Summary Judgment Motion: Aggressive Liability Challenge in MVA Case (or “Always Sue Every Possible Tortfeasor”)
Sometimes you simply have to sue your own family members.
It doesn’t get easier, but after 18 years of dealing with families that have their lives turned upside down because of a car accident, I have learned to explain more poignantly why, in some circumstances, the hurt family members “must” sue the driver of their car – very often the Dad or Mom of the family – even though the car accident was ‘not their fault’.
If you’re a car passenger, you almost always sue every single possible source – ie the driver and owner of every car involved in the accident – because it you don’t, problems might arise.

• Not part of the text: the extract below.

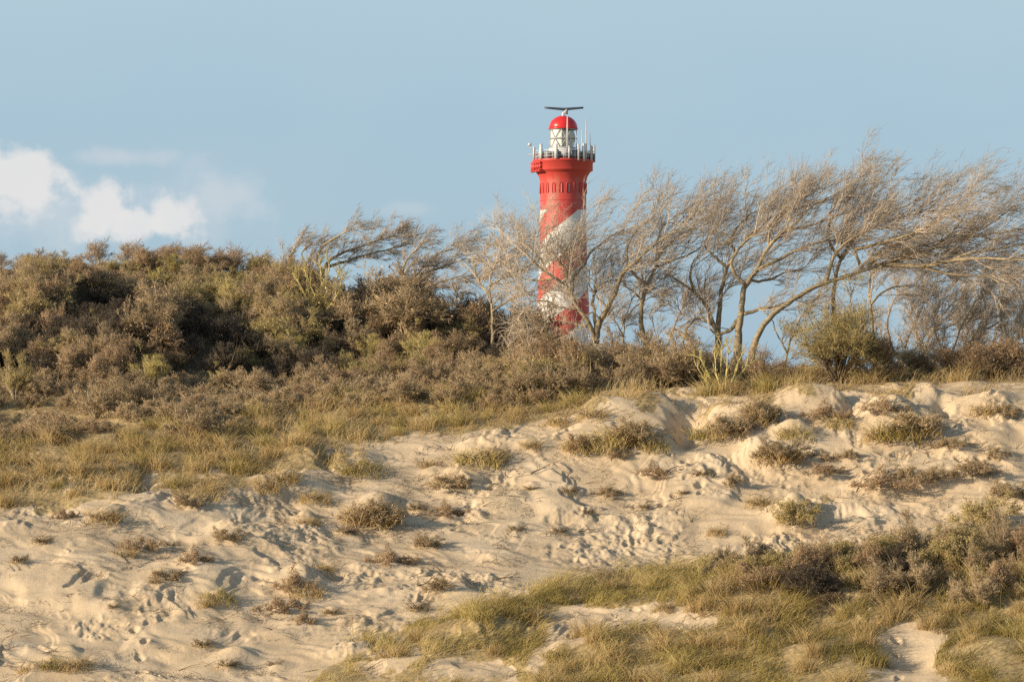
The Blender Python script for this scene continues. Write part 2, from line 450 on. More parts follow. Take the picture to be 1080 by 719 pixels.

Case in point: Gladu v. Hearn, 2013 ONSC 7608 (CanLII), wherein the injured Dad, a passenger, did not sue his son, who was driving their car at the time. Their passenger vehicle was overtaking a large RV motorhome when, they say, the motorhome slowed down extremely and then made a last second unsafe lane change directly into the plaintiff’s vehicle.
This is a good reminder for lawyers practicing in the area – sue all drivers involved in the accident and allow the insurers to fight it out.
Here, the motorhome brought the son in as a Third Party. Unfortunately, the plaintiff/Dad still did not amend the claim or start a new one to bring the son in as a defendant (perhaps they were out of time per the Limitation Act).
Anyways, the predictable happened. The son’s insurer brought a very aggressive summary judgment motion to dismiss the Third Party claim.
The problem for the plaintiff Dad is that if the defendant RV is not found responsible, at all, for the accident, then that would mean no recovery, at all. Obviously the plaintiff Dad took this calculated gamble in choosing not to name the driver son as a defendant but why, exactly, would you introduce even a shadow of doubt when that is unnecessary?
On the summary judgment motion, Justice R.D. Gordon, carefully weighed the evidence and applied the principles in the seminal Combined Air decision and found that the liability argument, with two completely contradictory versions of events, required a Trial Judge to hear the evidence in full before deciding.